Semua berawal dari peristiwa tragis saat Kyuubi menyerang Konoha. Minato berharap orang-orang akan melihat Naruto sebagai pahlawan yang menanggung beban besar demi keselamatan desa. Namun, yang terjadi justru sebaliknya. Warga desa melihatnya sebagai monster, sebagai perwujudan Kyuubi yang telah menghancurkan rumah mereka dan membunuh banyak orang yang mereka sayangi.
Sejak kecil, Naruto menerima tatapan penuh kebencian, bisikan di belakang punggungnya, dan perlakuan diskriminatif. Tak ada yang mau berteman dengannya, tak ada yang mengajarinya cara mendapatkan penerimaan, dan tak ada yang mencoba memahami apa yang ia rasakan. Yang ia tahu, dunia di sekitarnya dingin dan menolaknya tanpa alasan yang bisa ia mengerti.
3. Mencari perhatian dengan menjadi pembuat onar

Tanpa orang tua yang membimbingnya dan tanpa teman yang menerimanya, Naruto harus menemukan cara sendiri agar ia diakui. Kenakalannya bukan sekadar keisengan anak kecil, melainkan upaya agar orang-orang memperhatikannya dan mengakui keberadaannya.
Bagi Naruto, dicela atau dimarahi jauh lebih baik daripada diabaikan sepenuhnya. Jika ia hanya diam dan bersikap baik, orang-orang akan tetap membencinya tanpa alasan.

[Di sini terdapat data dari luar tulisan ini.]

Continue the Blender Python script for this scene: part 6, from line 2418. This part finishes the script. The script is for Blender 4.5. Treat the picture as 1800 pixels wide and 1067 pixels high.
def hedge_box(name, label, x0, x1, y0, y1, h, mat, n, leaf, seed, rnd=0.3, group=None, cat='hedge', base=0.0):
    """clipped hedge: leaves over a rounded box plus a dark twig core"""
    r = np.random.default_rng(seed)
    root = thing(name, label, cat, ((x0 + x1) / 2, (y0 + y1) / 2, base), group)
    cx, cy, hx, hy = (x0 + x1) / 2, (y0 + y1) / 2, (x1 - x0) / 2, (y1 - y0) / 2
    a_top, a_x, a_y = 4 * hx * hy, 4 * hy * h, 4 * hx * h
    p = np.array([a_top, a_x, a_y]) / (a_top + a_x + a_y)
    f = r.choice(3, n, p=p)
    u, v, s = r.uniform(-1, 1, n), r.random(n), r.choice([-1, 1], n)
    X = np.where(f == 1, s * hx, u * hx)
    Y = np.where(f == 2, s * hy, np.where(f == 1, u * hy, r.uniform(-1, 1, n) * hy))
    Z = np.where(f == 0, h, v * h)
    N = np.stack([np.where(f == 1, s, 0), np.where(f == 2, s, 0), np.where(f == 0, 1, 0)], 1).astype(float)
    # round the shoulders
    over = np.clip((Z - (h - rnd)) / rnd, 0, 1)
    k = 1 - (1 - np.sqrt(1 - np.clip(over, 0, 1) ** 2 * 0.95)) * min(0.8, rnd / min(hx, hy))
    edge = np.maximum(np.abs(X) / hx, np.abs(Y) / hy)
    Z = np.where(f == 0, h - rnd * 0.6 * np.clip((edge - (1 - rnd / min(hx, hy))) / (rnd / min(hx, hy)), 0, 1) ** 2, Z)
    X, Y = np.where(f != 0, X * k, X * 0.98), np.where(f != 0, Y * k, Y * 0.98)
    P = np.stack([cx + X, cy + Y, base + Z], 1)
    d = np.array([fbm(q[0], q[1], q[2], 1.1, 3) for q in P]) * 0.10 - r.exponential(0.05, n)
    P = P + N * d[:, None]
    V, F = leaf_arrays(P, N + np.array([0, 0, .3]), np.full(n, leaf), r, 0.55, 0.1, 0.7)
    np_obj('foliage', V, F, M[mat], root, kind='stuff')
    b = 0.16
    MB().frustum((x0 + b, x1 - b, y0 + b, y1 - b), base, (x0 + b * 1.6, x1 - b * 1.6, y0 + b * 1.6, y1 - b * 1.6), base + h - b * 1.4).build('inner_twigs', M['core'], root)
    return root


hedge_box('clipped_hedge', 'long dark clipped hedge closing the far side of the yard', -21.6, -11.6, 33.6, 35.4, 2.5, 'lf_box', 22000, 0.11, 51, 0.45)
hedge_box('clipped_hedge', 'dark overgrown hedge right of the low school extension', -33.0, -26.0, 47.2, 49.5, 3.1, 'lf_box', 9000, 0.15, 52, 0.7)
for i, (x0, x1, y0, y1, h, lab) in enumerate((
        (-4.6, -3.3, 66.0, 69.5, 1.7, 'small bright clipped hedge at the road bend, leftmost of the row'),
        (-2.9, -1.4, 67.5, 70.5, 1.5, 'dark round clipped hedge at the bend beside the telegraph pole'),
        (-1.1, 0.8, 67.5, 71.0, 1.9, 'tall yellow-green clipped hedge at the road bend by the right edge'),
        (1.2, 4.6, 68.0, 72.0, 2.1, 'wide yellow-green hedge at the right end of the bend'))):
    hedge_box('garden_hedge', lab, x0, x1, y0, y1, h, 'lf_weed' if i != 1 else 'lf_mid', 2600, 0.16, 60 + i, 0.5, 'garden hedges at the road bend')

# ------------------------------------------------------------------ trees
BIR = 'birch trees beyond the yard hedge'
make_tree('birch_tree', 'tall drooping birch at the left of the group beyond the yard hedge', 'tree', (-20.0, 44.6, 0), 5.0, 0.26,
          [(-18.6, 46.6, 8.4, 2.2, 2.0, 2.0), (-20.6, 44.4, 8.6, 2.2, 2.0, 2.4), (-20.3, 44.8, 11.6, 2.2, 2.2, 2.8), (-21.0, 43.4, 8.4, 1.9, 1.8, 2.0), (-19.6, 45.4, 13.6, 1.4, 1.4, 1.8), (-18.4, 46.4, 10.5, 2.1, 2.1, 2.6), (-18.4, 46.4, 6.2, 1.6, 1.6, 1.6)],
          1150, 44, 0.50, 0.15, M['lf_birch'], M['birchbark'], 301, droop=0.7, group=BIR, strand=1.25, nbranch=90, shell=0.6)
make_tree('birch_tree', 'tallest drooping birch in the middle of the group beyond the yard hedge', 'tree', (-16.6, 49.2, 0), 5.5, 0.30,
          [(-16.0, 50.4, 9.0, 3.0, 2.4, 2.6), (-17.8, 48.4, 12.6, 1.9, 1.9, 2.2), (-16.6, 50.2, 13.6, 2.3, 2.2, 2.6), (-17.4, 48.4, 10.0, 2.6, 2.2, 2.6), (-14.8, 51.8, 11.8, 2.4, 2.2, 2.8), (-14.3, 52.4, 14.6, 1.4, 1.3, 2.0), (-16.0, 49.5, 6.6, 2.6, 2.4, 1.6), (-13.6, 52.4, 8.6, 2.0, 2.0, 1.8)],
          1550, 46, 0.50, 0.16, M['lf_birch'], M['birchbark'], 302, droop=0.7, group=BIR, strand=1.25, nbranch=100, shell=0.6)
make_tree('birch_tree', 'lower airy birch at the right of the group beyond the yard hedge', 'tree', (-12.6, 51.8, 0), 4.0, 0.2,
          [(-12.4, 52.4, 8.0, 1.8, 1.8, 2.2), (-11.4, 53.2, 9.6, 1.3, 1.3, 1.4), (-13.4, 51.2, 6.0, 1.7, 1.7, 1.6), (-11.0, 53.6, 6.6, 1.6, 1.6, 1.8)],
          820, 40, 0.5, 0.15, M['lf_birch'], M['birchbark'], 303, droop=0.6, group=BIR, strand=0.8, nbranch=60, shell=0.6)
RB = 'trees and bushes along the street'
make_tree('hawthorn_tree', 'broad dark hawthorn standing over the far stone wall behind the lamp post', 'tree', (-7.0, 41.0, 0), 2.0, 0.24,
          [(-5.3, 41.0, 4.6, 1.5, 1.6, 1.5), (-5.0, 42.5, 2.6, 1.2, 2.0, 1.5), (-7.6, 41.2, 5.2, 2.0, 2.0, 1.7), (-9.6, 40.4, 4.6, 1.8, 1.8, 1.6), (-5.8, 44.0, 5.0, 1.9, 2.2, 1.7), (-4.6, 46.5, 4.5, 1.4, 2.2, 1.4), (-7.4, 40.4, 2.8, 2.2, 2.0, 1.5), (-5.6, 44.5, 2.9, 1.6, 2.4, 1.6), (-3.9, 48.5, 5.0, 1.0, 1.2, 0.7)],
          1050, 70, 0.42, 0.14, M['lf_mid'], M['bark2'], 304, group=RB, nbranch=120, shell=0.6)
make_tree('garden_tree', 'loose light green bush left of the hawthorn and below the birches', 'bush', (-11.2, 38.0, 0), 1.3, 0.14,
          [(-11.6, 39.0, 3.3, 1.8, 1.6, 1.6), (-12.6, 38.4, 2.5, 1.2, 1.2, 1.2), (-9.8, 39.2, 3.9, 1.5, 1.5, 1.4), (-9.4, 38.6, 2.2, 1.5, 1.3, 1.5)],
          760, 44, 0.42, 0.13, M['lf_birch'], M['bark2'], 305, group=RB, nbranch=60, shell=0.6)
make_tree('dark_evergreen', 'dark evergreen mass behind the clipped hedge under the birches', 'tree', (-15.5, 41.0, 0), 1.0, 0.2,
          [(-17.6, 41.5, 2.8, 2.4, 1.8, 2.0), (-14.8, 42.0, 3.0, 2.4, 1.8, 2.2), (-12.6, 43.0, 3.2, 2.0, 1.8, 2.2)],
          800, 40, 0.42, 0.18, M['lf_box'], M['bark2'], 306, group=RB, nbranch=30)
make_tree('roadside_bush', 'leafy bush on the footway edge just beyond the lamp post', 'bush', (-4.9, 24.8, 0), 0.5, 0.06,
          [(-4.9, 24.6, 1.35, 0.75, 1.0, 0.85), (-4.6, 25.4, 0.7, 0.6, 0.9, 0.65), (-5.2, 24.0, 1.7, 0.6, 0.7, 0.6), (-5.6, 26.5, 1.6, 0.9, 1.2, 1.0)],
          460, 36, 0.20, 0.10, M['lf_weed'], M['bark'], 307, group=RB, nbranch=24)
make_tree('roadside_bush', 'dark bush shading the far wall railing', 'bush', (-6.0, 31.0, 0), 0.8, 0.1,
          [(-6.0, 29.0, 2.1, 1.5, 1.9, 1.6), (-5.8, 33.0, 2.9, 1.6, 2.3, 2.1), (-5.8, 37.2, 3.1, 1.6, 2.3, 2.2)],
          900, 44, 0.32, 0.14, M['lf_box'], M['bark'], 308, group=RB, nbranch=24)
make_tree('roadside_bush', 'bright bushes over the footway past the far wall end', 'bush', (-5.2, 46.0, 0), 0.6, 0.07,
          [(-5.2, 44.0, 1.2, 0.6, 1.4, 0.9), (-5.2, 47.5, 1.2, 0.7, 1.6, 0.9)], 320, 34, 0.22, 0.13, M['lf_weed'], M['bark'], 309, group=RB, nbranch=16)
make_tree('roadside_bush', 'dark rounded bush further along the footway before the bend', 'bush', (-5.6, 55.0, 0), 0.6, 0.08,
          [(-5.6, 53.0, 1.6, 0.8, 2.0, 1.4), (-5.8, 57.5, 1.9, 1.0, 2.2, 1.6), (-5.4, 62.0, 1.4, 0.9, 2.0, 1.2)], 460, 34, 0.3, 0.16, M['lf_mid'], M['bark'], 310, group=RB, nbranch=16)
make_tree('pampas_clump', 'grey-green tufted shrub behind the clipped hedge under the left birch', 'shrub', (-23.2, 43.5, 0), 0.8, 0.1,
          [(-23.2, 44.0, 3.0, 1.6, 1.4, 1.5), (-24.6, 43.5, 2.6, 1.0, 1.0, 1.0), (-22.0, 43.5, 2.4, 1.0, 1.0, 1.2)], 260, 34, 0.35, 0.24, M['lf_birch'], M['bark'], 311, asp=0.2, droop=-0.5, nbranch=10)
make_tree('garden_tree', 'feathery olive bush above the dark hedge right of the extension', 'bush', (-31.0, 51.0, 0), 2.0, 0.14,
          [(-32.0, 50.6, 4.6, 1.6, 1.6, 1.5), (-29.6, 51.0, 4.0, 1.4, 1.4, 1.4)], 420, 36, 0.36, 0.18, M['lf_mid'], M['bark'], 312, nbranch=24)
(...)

Tetapi jika ia membuat onar, setidaknya mereka akan melihatnya, berbicara padanya, dan menganggapnya ada, meskipun dalam bentuk kemarahan atau teguran.
Di usianya yang masih kecil, Naruto belum memahami cara mendapatkan perhatian dengan cara yang lebih baik. Baginya, selama orang-orang bereaksi terhadap apa yang ia lakukan, itu sudah cukup untuk mengurangi rasa kesepiannya.
Naruto kecil bukan anak nakal tanpa alasan. Hidup tanpa orang tua, dikucilkan oleh desa, dan tanpa bimbingan yang cukup, ia tumbuh dalam kesepian yang mendalam. Kenakalannya bukan sekadar tingkah laku anak bandel, melainkan cara untuk bertahan dan memastikan bahwa ia tetap diakui keberadaannya, meskipun dengan cara yang salah.
Meskipun akhirnya ia menemukan jalannya sendiri dan meraih pengakuan dengan cara yang lebih baik, masa kecilnya tetap menjadi pengingat tentang betapa pentingnya kasih sayang dan penerimaan dalam membentuk seseorang.